In the statement, Hyzon said, “We acknowledge the serious nature of this development and are working diligently with the assistance of outside legal and financial advisors to resolve this matter as quickly as possible. Due to these findings, financial statements and guidance previously issued by the company can no longer be relied upon.
“Hyzon remains dedicated to our mission of delivering zero-emission hydrogen-powered commercial vehicles and accelerating clean transport across the globe. We affirm our unwavering commitment to our customers, employees, partners, shareholders and suppliers – and are determined to resolve these issues as soon as possible.”
Subsequently, Hyzon on August 17, 2022, revealed it had received notice from The Nasdaq Stock Market that its failure to file its second quarter report (Form 10-Q) meant the company was no longer complying with its listing rule, requiring companies to timely file all required period reports with the Securities and Exchange Commission (SEC).
Despite the notice offering no immediate effect on the listing or trading of Hyzon’s common stock on the Nasdaq Global Select Market, Nasdaq confirmed that the company must submit a plan within 60 calendar days from August 16, 2022, no later than October 14, 2022, addressing how it intends to regain compliance.
The same day as the Nasdaq notice, Hyzon announced a ‘leadership transition’ which would see its one of its founders, Craig Knight depart from his role as a director of the company. Parker Meeks now takes up the reins as Interim President and CEO of Hyzon, effective immediately.
Read more: Parker Meeks appointed interim President and Chief Executive of Hyzon Motors
On November 18, 2022, Hyzon announced it received notice from The Nasdaq Stock Market stating that it remains in non-compliance with Nasdaq listing rules. H2 View understands the notice alerted the company that it had not yet filed its quarterly report on Form 10-Q for the period ending September 30 (2022) (Q3 Form 10-Q).

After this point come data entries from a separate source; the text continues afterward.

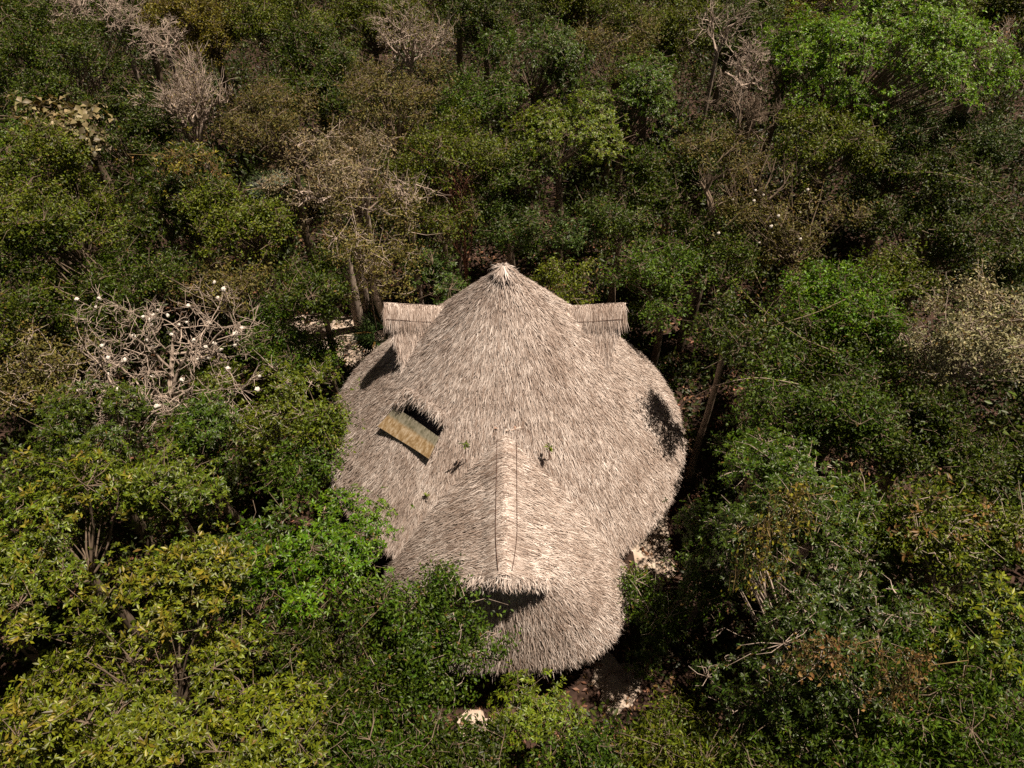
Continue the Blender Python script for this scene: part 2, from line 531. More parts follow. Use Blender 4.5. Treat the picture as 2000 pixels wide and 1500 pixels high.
# underside lip of the wing's eave
ss = np.concatenate([np.linspace(-2, -1, 10)[:-1], np.linspace(-1, 1, 40), np.linspace(1, 2, 10)[1:]])
top = wing_point(np.full(len(ss), 0.985), ss); top[:, 2] -= 0.06
l1 = top - np.array([0, 0, 0.26])
l2 = wing_point(np.full(len(ss), 0.86), ss); l2[:, 2] = l1[:, 2] + 0.05
b = len(ss)
i, j = np.meshgrid(np.arange(2), np.arange(b - 1), indexing='ij')
mb.add(np.concatenate([top, l1, l2]), np.stack([i * b + j, i * b + j + 1, (i + 1) * b + j + 1, (i + 1) * b + j], -1).reshape(-1, 4))
def wing_strands(n, u0, u1, s0, s1, L=(0.13, 0.34)):
    u = np.sqrt(rng.uniform(u0 ** 2, u1 ** 2, n)) if s0 >= -1 and s1 <= 1 else rng.uniform(u0, u1, n)
    s = rng.uniform(s0, s1, n)
    P = wing_point(u, s)
    keep = P[:, 2] > z_cone(P[:, 0], P[:, 1]) - 0.1
    u, s, P = u[keep], s[keep], P[keep]; n = len(u)
    e = 1e-3
    D = norm(wing_point(np.minimum(u + e, 1), s) - wing_point(np.minimum(u + e, 1) - e, s))
    T = norm(wing_point(u, s + e) - wing_point(u, s - e))
    N = norm(np.cross(D, T)); N *= np.sign(N[:, 2:3])
    # thatch on the sides is combed slightly towards the front
    D = norm(D + np.array([0, -0.22, 0]) * (np.abs(s) > 1)[:, None])
    P = P + N * rng.uniform(-0.05, 0.07, (n, 1))
    strands(mb, P, D, N, rng.uniform(*L, n), rng.uniform(0.008, 0.022, n), np.abs(rng.normal(0.02, 0.052, n)), rng.normal(0, 0.08, n), 0.16)
wing_strands(38000, UC, 1, 1, 2); wing_strands(38000, UC, 1, -2, -1)
wing_strands(12000, 0.03, UC, 1, 2); wing_strands(12000, 0.03, UC, -2, -1)
wing_strands(54000, UC, 1, -1, 1)
# eave fringe of the wing
n = 8000
s = np.where(rng.uniform(size=n) < 0.55, rng.uniform(-1, 1, n), rng.uniform(1, 1.8, n) * rng.choice([-1, 1], n))
u = rng.uniform(0.93, 0.99, n)
P = wing_point(u, s)
k = P[:, 2] > z_cone(P[:, 0], P[:, 1]) - 0.1
P, u, s = P[k], u[k], s[k]; n = len(P)
D = norm(wing_point(u, s) - wing_point(u - 1e-3, s)); N = np.cross(D, norm(wing_point(u, s + 1e-3) - wing_point(u, s - 1e-3)))
N = norm(N) * np.sign(N[:, 2:3])
P[:, 2] -= rng.uniform(0, 0.28, n)
strands(mb, P, D + np.array([0, 0, -0.4]), N, rng.uniform(0.2, 0.48, n), rng.uniform(0.015, 0.035, n), rng.normal(0, 0.12, n), rng.normal(-0.08, 0.1, n), 0.25)
# ragged rake at the gablet and fringe
rk = np.linspace(-1, 1, 25)
lipt = wing_point(np.abs(rk) * UC, np.where(rk < 0, -1.0, 1.0)) + np.array([0, 0.03, -0.05])
lipb = lipt + np.array([0, 0.10, -0.22]); lipk = lipt + np.array([0, 0.6, -0.24])
i, j = np.meshgrid(np.arange(2), np.arange(24), indexing='ij')
mb.add(np.concatenate([lipt, lipb, lipk]), np.stack([i * 25 + j, i * 25 + j + 1, (i + 1) * 25 + j + 1, (i + 1) * 25 + j], -1).reshape(-1, 4))
n = 2600
q_ = rng.uniform(-1.03, 1.03, n)
P = wing_point(np.abs(q_) * UC, np.where(q_ < 0, -1.0, 1.0)) + np.stack([np.zeros(n), rng.uniform(-0.10, 0.12, n), rng.uniform(-0.2, 0.11, n)], -1)
D = np.stack([0.35 * q_, np.full(n, -0.6), np.full(n, -0.62)], -1)
N = np.stack([0.3 * q_, np.full(n, -0.45), np.full(n, 0.75)], -1)
strands(mb, P, D, N, rng.uniform(0.08, 0.24, n), rng.uniform(0.01, 0.025, n), rng.normal(0, 0.1, n), -0.1, 0.3)
front_roof = hpart(mb, "front_wing_roof", M['thatch'])

# ridge cap: long strands bent over the ridge
def ridge_cap(mb, p0, p1, side, drop, half, n, rake=False):
    p0, p1, side = np.array(p0, float), np.array(p1, float), np.array(side, float)
    f = rng.uniform(0, 1, n)
    base = p0 + (p1 - p0) * f[:, None]
    sg = rng.choice([-1.0, 1.0], n)
    off = rng.uniform(-0.25, 0.9, n) * half
    ax = norm(p1 - p0)
    ln = rng.uniform(0.15, 0.55, n)
    if rake:                                   # the cap's end slants back with the gable edge
        base[:, 1] = np.maximum(base[:, 1], p1[1] + 0.08 + 0.42 * (np.abs(off) + 0.5 * ln))
    def pt(o):
        oo = np.clip(np.abs(o), 0, 2)
        z = np.sqrt(oo ** 2 + 0.02) - 0.14
        return base + side * (sg * o)[:, None] - np.array([0, 0, 1.0]) * (z * drop)[:, None] + np.array([0, 0, 0.05])
    W = rng.uniform(0.010, 0.026, n)[:, None]
    sk_ = rng.normal(0, 0.06, n)[:, None] * ax
    rise = rng.uniform(0, 0.07, n)[:, None] * np.array([0, 0, 1.0])
    a_, b_, c_ = pt(off) + rise, pt(off + ln * 0.35) + rise + sk_ * 0.4, pt(off + ln * 0.7) + rise * 1.2 + sk_
    w = norm(ax + 0.85 * rng.normal(size=(n, 1)) * np.array([0, 0, 1.0])) * W * 0.5
    V = np.stack([a_ - w, a_ + w, b_ + w, b_ - w, c_], 1)
    o = np.arange(n)[:, None] * 5
    mb.add(V, o + np.array([[0, 1, 2, 3]]), o + np.array([[3, 2, 4]]))
mb = MB()
ridge_cap(mb, (-0.02, -1.55, HZ), (0, -5.52, HZ - 0.01), (1, 0, 0), 1.02, 0.30, 15000, True)
cap = hpart(mb, "ridge_cap", M['thatch'])
for x0, x1 in ((-0.2, -0.12), (0.26, 0.13)):
    mb = MB()
    ys = np.linspace(-1.7, -5.3, 12)
    tt = np.clip((-ys - 4.3) / 1.1, 0, 1) ** 1.6
    xs = x0 + (x1 - x0) * tt
    zz = HZ + 0.13 - 1.02 * (np.sqrt(xs ** 2 + 0.02) - 0.14)
    tubes(mb, np.stack([xs, ys, zz], -1)[None], np.full((1, 12), 0.007), 5)
    hpart(mb, "ridge_wire", M['wire'])
# dark lattice of poles closing the gablet
mb = MB()
pp, rr_ = [], []
for xk in np.linspace(-0.85, 0.85, 10):
    pp.append([(xk, -4.72, 4.25), (xk, -4.74, z_prof(abs(xk) / HW) - 0.1)]); rr_.append([0.035, 0.03])
tubes(mb, pp, rr_, 6)
hpart(mb, "gable_lattice", M['pole'])

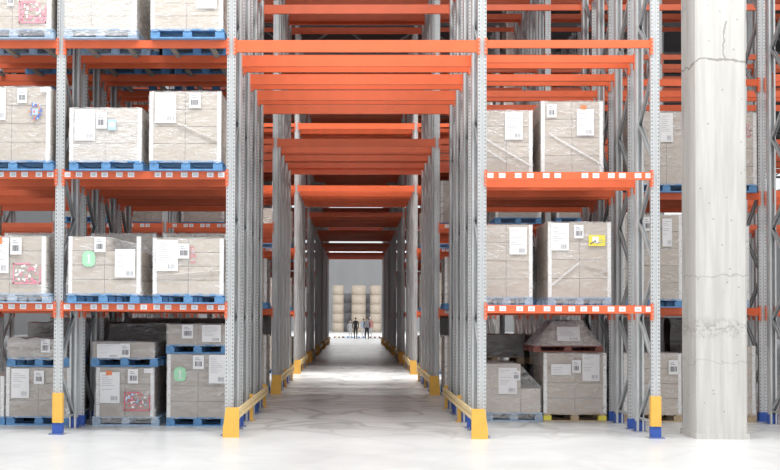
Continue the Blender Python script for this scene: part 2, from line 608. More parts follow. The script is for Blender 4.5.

Read more: Nasdaq notices pile up at Hyzon – company remains in ‘non-compliance with rules’
In a statement, Hyzon said the latest notice will have “no immediate effect on the listing or trading of the company’s common stock on the Nasdaq Global Select Market,” however noted that there can be “no assurances” that further delays in the filing of the Forms 10-Q will “not have an impact on the listing or trading of the company’s common stock.”
After the initial notice regarding the late Q2 Form 10-Q, Nasdaq confirmed Hyzon must submit a plan within 60 calendar days from August 16, no later than October 14, 2022, addressing how it intends to regain compliance.
According to Hyzon, Nasdaq has now indicated that the company must:
Submit an update to its original plan to regain compliance with respect to the filing requirement, no later than December 1, 2022.
Submit a summary of the company’s previously announced internal investigation on or before January 16, 2023.
And file the delinquent Forms 10-Q on or before February 13, 2023.
Hyzon has said it intends to file the delinquent Forms 10-Q “as soon as practicable.”